The co-host of the third hour of "The Today Show" and anchor of MSNBC's "NewsNation," Hall spent 48 hours learning to be a survivalist an hour outside Kanab for Monday's episode of "Running Wild with Bear Grylls" (7 p.m., NBC/Ch. 5).

"I'm from the great state of Texas," Hall said, "and when you're a Texas child, you believe there's nothing as beautiful as the flat landscape of Texas."

But seeing southern Utah for the first time turned out to be a "spiritual experience" for her.

"I'd never seen anything as beautiful as that landscape in my life," she said. "It took my breath away."

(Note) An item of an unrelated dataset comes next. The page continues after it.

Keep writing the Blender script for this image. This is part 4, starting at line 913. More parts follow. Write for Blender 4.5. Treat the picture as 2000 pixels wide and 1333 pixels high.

On "Running Wild," Grylls takes a different celebrity each week to some remote area and teaches them how to survive. Which is not something that's exactly in Hall's wheelhouse.

She went to church camp when she was 8 and was there "maybe 12 hours" before she called home and faked a stomach ache so her father would come and get her.

"I've never slept outside," she said. "I've never been in a tent. I was a Brownie, I think, for a week. I was not that kind of kid."

And she's not exactly that kind of adult, either. She brought along a "portable, butane curling irons, and Bear mocked me. And said we would use it to set a campfire. And had I used it, it would have only fused the dirt into my hair.

"There's no straightening your hair in the wild."

There is hiking and rappelling and building a fire and finding shelter and getting hungry and thirsty and dirty.

There was even a moment when she "really could have died" — when a boulder came loose and hit her. Grylls was concerned that it might have hit her head, which it did not.

"I'm not exaggerating," Hall said. "There was a moment when I thought, 'Do you know what? [Grylls] looks scared. He looks concerned.' And I've never had Matt [Lauer] look at me and think I was going to die on set."

She made it through the 48 hours, but it wasn't easy.

"I was not prepared, I'll be honest with you," Hall said. "I had no idea what to expect."

Having watched the show, she knew "there were a couple of things that I could not do. I don't want to get gross," but she was not going to bite into a raw fish or give herself an enema, "as he's done. I had my line."

Would she do it again?

"When the journey was over, my immediate reaction was — no," Hall said. But then she saw Bear a few weeks ago and thought, "I'm ready."

"But I can tell you, the landscape of Utah — I have to go back there. I may not go back rappelling, but it was just magical... I have got to get back to Utah. It's beautiful. Absolutely beautiful."